SI TON ALBUM ÉTAIT UN FILM ?

« Je pense que ça serait sans doute 37°2 le matin de Jean-Jacques Beineix. Les sentiments que j’explore sur l’album ressemblent assez à ceux du film. Un mélange de relations toxiques, de sensualité à fleur de peau… et de bébé. C’est lent, épuré, ça prend son temps et c’est très passionné. Et puis j’adore Béatrice Dalle, qui est géniale dans ce film. C’est une force de la nature, qui m’inspire à la fois en tant qu’actrice et en tant que femme. Il n’y en a pas beaucoup, des personnalités de sa carrure. » 

À ÉCOUTER AUSSI 

ARCA, « KiCk i » (XL Recordings)

Artiste trans latinx (néologisme non sexué utilisé à la place de « latino » ou de « latina »), Arca revendique sa non-binarité au-delà de son identité de genre, mais comme constitutive de sa création. Conciliant son héritage vénézuélien (reggaeton et pop en espagnol) et les sonorités les plus avant-gardistes (harsh noise, electronica, esthétique PC Music), sa pop mutante invite ici Björk, Rosalía, Shygirl ou SOPHIE en un ambitieux manifeste de polymorphisme musical. • W. P.

ALEX IZENBERG, « Caravan Château » (Weird World)

Délicate collection de portraits, Caravan Château (bel oxymore) réfléchit, comme dans un palais des glaces infini, les figures féminines, idéales ou réelles, aimées d’Alex Izenberg. D’« Anne in Strange Furs » à « Sister Jade », la voix haute et vacillante (évoquant Neil Young) de celui-ci se pose sur une étrange (rétro et freaky) musique de chambre pop (Harry Nilsson, The Beatles) concocté en alchimie avec des membres de Grizzly Bear et de Foxygen. Comme un bouquet de fleurs tombé du ciel. • W. P.

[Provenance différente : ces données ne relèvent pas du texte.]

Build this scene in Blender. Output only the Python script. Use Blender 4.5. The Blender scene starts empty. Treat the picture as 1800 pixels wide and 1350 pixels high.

CRACK CLOUD, Pain Olympic (Meat Machine)

Avec ces « jeux olympiques de la douleur », ces anciens fumeurs de crack canadiens, reconvertis en spectaculaire collectif post-punk, font muter le minimalisme anguleux de leurs EPs en une ambitieuse fantasmagorie pop, hip-hop, electro, no-wave. Ce foisonnement sied parfaitement à leurs visions post-apocalyptiques (voir leurs clips, entre John Carpenter et Terry Gilliam), sans que ces brûlots ne perdent de leur urgence, qu’elle soit douloureuse ou extatique. • W. P.